--- WHAT YOU NEED TO DO ---
Extract all lines that hold the string "objects".

--- DATA TO PROCESS ---
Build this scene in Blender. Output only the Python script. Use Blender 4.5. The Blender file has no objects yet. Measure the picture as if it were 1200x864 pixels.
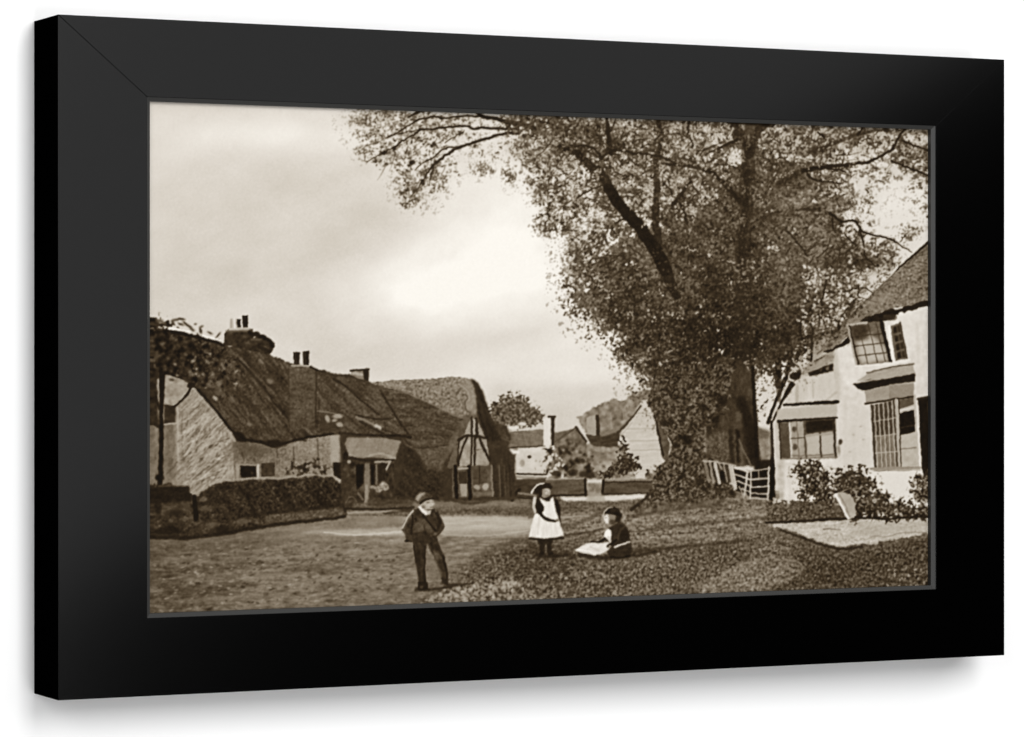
# A framed sepia photograph hanging on a white wall, seen a little from the left.
import bpy, bmesh, math
import numpy as np
from mathutils import Vector, Quaternion, Matrix
FRAME_ROUGH, FRAME_SPEC = .15, .16
LIP = (.03, .03, .029)
PRINT_GAIN = .70
WORLD = .0
SEPIA = [(4, 2, 0), (31, 22, 11), (64, 51, 34), (92, 79, 61), (135, 122, 104), (186, 177, 162), (221, 214, 204), (254, 250, 242)]
def LIGHTS():
    # softbox up on the right: its slanting lower edge is what the lacquer mirrors from corner to corner
    d = Vector((.4447, -.8957, 0)); c0 = Vector((FW/2, 0, 0))+d*2.8; eye = Vector((-.9426, 2.79142, 0)); e = []
    for x, z in ((.0175, -.2515+EDGE), (.96, .264+EDGE)):
        r = Vector((x, 0, z))-eye; e.append(eye+r*((c0-eye).dot(d)/r.dot(d)))
    t = (e[1]-e[0]).normalized(); n = d.cross(t).normalized()
    if n.z < 0: n = -n
    X = t if t.cross(n).dot(d) > 0 else -t
    l = bpy.data.lights.new('key_softbox', 'AREA'); l.shape = 'RECTANGLE'; l.size = 5.0; l.size_y = 2.8; l.energy = KEY
    o = bpy.data.objects.new('key_softbox', l); C.objects.link(o)
    m = Matrix((X, n, X.cross(n))).transposed().to_4x4(); m.translation = (e[0]+e[1])/2+n*1.4; o.matrix_world = m
    softbox('front_softbox', (.4, -3.5, 1.3), (.5, 0, 0), 1.0, 1.6, FILL)
    softbox('low_softbox', (.35, -3.5, -1.0), (.5, 0, 0), 1.1, 1.4, LOW)
    softbox('side_softbox', (-1.9, -2.6, 1.0), (.5, 0, 0), 1.4, 1.6, 30)
EDGE, KEY, FILL, LOW = .06, 91, 66, 48
LABELS = {
 'lane': 'bright strip of lane before the garden walls', 'garden#2': 'bit of garden between great tree and white house',
 'sky': 'pale cloudy sky with one bright patch', 'road': 'worn earth road of the village', 'green': 'leaf-strewn grass of the village green', 'pavement': 'pale paved patch in front of the white house',
 'far_tree#1': 'small dark round tree behind the low white house', 'far_tree#2': 'pale trees far behind the white gable', 'garden': 'garden growth before the far houses',
 'far_house': 'low white house with a white chimney', 'brick_house': 'small house with a dark pointed gable', 'slate_house': 'far house with a dark roof and thin black stack', 'white_gable_house': 'tall pale boarded gable beside the great tree',
 'shrub#1': 'dark conifer in front of the pale gable', 'shrub#2': 'leafy plant at the foot of the pale gable', 'climber': 'climbing plant on the cottage wall', 'flowers': 'pale flower heads beside the porch', 'shrub#3': 'untidy growth round the porch',
 'shrub#4': 'leafy bush under the ground-floor window', 'shrub#5': 'large dark bush behind the leaning stone', 'shrub#6': 'bush below the bay window by the door',
 'fence#1': 'dark upright boards beside the timbered gable', 'fence#2': 'dark low fence behind the girl', 'garden_wall#1': 'low garden wall on the near side of the gateway', 'garden_wall#2': 'low garden wall between gateway and great tree', 'garden_wall#3': 'dark garden wall under the young tree', 'gateway': 'opening between the two low garden walls', 'bench': 'dark prop and plank near the timbered gable',
 'thatched_cottage': 'cottage with mossy thatch and a white gable wall', 'tiled_cottage': 'middle cottage with a tall brick stack', 'long_cottage': 'end cottage with thatch and a timber-framed gable', 'young_tree': 'dark young tree at the cottage end', 'hedge': 'clipped dark hedge before the thatched cottage', 'post': 'short dark post beside the hedge', 'porch': 'lean-to porch with pale roof',
 'white_house': 'white house with bay window and thatched roof', 'garden_tree': 'black trunks between great tree and white house', 'great_tree': 'great ivy-clad tree with wide leafy crown', 'hurdle': 'leaning pale palings beside the gate', 'field_gate': 'pale barred gate beside the white house', 'lawn': 'dark grass strip under the house bushes', 'boundary_stone': 'pale slab leaning in front of the bushes',
 'boy': 'standing boy in cap and dark jacket with hands at his pockets', 'standing_girl': 'standing girl in hat, dark dress and white pinafore', 'seated_child': 'child in hat and dark coat sitting on the grass',
 'thatched_cottage/window#1': 'black window above the hedge', 'thatched_cottage/window#2': 'brown window with pale frame', 'thatched_cottage/window#3': 'narrow dark window by the porch', 'tiled_cottage/chimney#1': 'tall brick stack with two dark pots', 'tiled_cottage/chimney#2': 'short stack on the ridge',
}
# ---------------------------------------------------------------- the old photograph, drawn in grey tones
PX0, PY0, PX1, PY1, S = 168.0, 108.0, 1106.0, 732.0, 1.15
W, H = int((PX1-PX0)*S), int((PY1-PY0)*S)
T = np.full((H, W), .85, np.float32)            # tone 0..1
L = np.zeros((H, W), np.int16)                  # which printed thing each dot belongs to
YY, XX = np.mgrid[0:H, 0:W].astype(np.float32)
XX = XX/S + PX0 + .5/S; YY = YY/S + PY0 + .5/S  # drawing coordinates of each dot
NAMES = ['sky']
def lab(path):
    if path not in NAMES: NAMES.append(path)
    return NAMES.index(path)
rng = np.random.default_rng(7)
TAB = rng.random((256, 256)).astype(np.float32)

def vnoise(x, y, seed=0):
    x = x + seed*17.31; y = y + seed*7.77
    xi = np.floor(x); yi = np.floor(y)
    fx = x-xi; fy = y-yi
    fx = fx*fx*(3-2*fx); fy = fy*fy*(3-2*fy)
    a = xi.astype(np.int32) & 255; b = yi.astype(np.int32) & 255
    a1 = (a+1) & 255; b1 = (b+1) & 255
    return (TAB[b, a]*(1-fx)+TAB[b, a1]*fx)*(1-fy) + (TAB[b1, a]*(1-fx)+TAB[b1, a1]*fx)*fy

def fld(x, y, sx, sy, ang=0, seed=0, octv=2):   # -1..1, stretched along ang
    c, s = math.cos(math.radians(ang)), math.sin(math.radians(ang))
    u = (x*c+y*s)/sx; v = (-x*s+y*c)/sy
    r = 0; a = 1; t = 0
    for k in range(octv):
        r = r + a*vnoise(u, v, seed+k*3); t += a
        a *= .55; u = u*2.03; v = v*2.03
    return (r/t-.5)*2.6

def blur(a, s):
    if s < .05: return a
    n = max(1, int(math.ceil(3*s)))
    k = np.exp(-.5*(np.arange(-n, n+1)/s)**2); k /= k.sum()
    for ax in (0, 1):
        p = np.pad(a, [(n, n) if i == ax else (0, 0) for i in (0, 1)], mode='edge')
        o = np.zeros_like(a)
        for i, w in enumerate(k):
            o += w*(p[i:i+a.shape[0], :] if ax == 0 else p[:, i:i+a.shape[1]])
        a = o
    return a

def gnoise(s, seed, s2=3.0):                     # leaf-sized speckle over the sheet, about unit variance
    g = np.random.default_rng(seed).standard_normal((H, W)).astype(np.float32)
    g = blur(g, s*S) - blur(g, s*s2*S)
    return g/g.std()
def cdf(g): return .5*(1+np.tanh(.8*g*(1+.045*g*g)))

SP1, SP2, SP3 = gnoise(.75, 11), gnoise(1.1, 12), gnoise(1.7, 13)
SPC0 = cdf(.8*gnoise(.7, 27, 6)+.6*gnoise(1.9, 28, 3)); SPC = cdf(gnoise(.85, 21, 5)+.5*gnoise(2.2, 24, 3)); SPC2 = cdf(gnoise(1.05, 22, 5)+.6*gnoise(2.4, 25, 3))
def hnoise(sx, sy, seed):                        # streaks lying along the ground
    g = np.random.default_rng(seed).standard_normal((H, W)).astype(np.float32); g = blur(g, sy*S)
    n = int(3*sx*S); k = np.exp(-.5*(np.arange(-n, n+1)/(sx*S))**2); k /= k.sum(); p = np.pad(g, [(0, 0), (n, n)], mode='edge'); o = np.zeros_like(g)
    for i, w in enumerate(k): o += w*p[:, i:i+W]
    o -= blur(o, 5*S); return o/o.std()
SPH = .8*hnoise(3.2, .7, 41)+.5*hnoise(1.4, .6, 42); SPH /= SPH.std()
SPG = .7*SP1+.5*SP2+.5*SPH; SPG /= SPG.std()
SPF = .75*SP1+.65*SP2; SPF /= SPF.std()

def curve(pts, n=8):                             # Catmull-Rom through the points (x, y[, w])
    p = np.array(pts, float); q = np.vstack([2*p[0]-p[1], p, 2*p[-1]-p[-2]]); out = []
    for i in range(1, len(q)-2):
        for t in np.linspace(0, 1, n, endpoint=False):
            out.append(.5*(2*q[i]+(q[i+1]-q[i-1])*t+(2*q[i-1]-5*q[i]+4*q[i+1]-q[i+2])*t*t+(3*q[i]-q[i-1]-3*q[i+1]+q[i+2])*t**3))
    out.append(q[-2]); return np.array(out)

def polymask(pts, pad=6):
    p = np.array(pts, float)
    xs = (p[:, 0]-PX0)*S; ys = (p[:, 1]-PY0)*S
    x0 = max(0, int(xs.min())-pad); x1 = min(W, int(xs.max())+pad+1)
    y0 = max(0, int(ys.min())-pad); y1 = min(H, int(ys.max())+pad+1)
    if x1 <= x0 or y1 <= y0: return None
    m = np.zeros((y1-y0, x1-x0+1), np.float32); n = len(p); K = 3
    for r in range(y0, y1):
        for k in range(K):
            yy = r+(k+.5)/K; cr = []
            for i in range(n):
                a, b = ys[i], ys[(i+1) % n]
                if (a <= yy) != (b <= yy): cr.append(xs[i]+(yy-a)/(b-a)*(xs[(i+1) % n]-xs[i]))
            cr.sort()
            for a, b in zip(cr[::2], cr[1::2]):
                a = min(max(a-x0, 0), x1-x0); b = min(max(b-x0, 0), x1-x0)
                if b <= a: continue
                ia, ib = int(a), int(b)
                if ia == ib: m[r-y0, ia] += (b-a)/K
                else:
                    m[r-y0, ia] += (ia+1-a)/K
                    m[r-y0, ia+1:ib] += 1/K
                    m[r-y0, ib] += (b-ib)/K
    return m[:, :-1], (slice(y0, y1), slice(x0, x1))

def put(m, sl, tone, label, alpha=1.0, th=.5):
    a = np.clip(m, 0, 1)*alpha
    T[sl] = T[sl]*(1-a)+tone*a
    if label is not None: L[sl][np.clip(m, 0, 1) > th] = lab(label)

def fill(pts, tone, label, tex=(), soft=0, rough=0, rs=3, grad=None, alpha=1.0, smooth=False, speck=0, spn=None):
    """tex: (amplitude, length, width, angle); grad: (x0, y0, x1, y1, tone at the far end)"""
    if smooth: pts = curve(list(pts)+[pts[0]])[:-1]
    r = polymask(pts, 6+int(3*soft*S+2*rough*S))
    if r is None: return
    m, sl = r; x, y = XX[sl], YY[sl]
    if rough:
        b = blur(m, rough*S); m = np.clip((b-.5+.3*fld(x, y, rs, rs, 0, 5, 2))*3+.5, 0, 1)
    if soft: m = blur(m, soft*S)
    t = np.full(m.shape, tone, np.float32)
    if grad:
        gx, gy = grad[2]-grad[0], grad[3]-grad[1]
        k = np.clip(((x-grad[0])*gx+(y-grad[1])*gy)/(gx*gx+gy*gy), 0, 1); t = t+(grad[4]-tone)*k
    for i, (am, lx, ly, an) in enumerate(tex): t = t+am*fld(x, y, lx, ly, an, 3+i*5, 3)
    if speck: t = t+speck*(SP1 if spn is None else spn)[sl]
    put(m, sl, np.clip(t, .02, 1), label, alpha)

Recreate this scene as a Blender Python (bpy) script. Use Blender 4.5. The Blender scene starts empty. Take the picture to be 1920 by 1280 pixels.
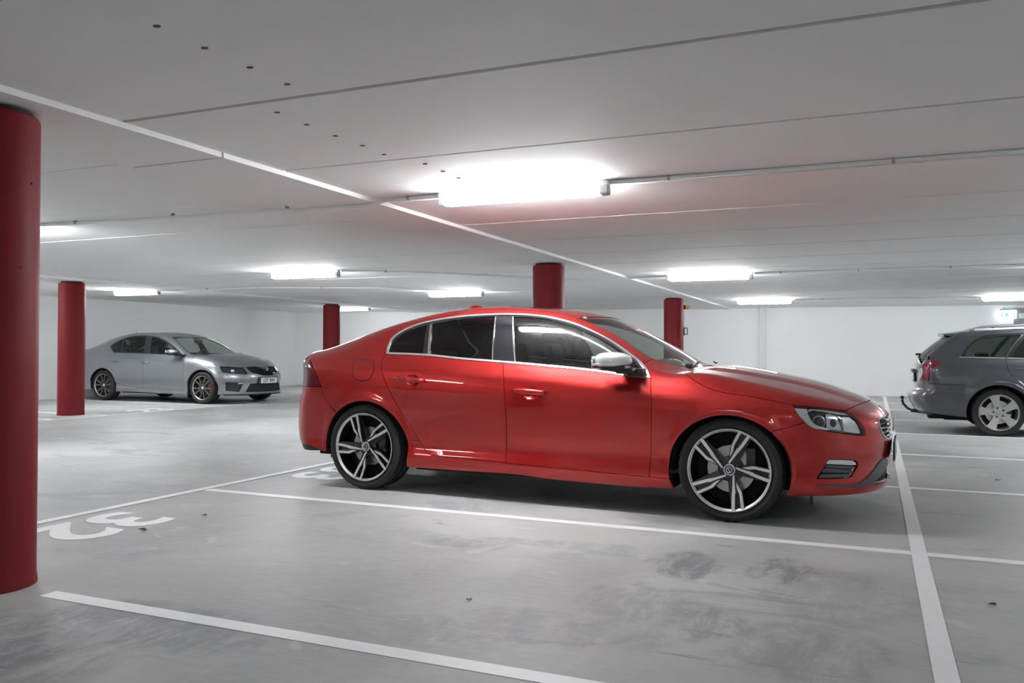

--- TASK SOLUTION ---
Build this scene in Blender. Output only the Python script. Use Blender 4.5. The Blender file has no objects yet. Measure the picture as if it were 1200x864 pixels.
    o = bpy.data.objects.new('key_softbox', l); C.objects.link(o)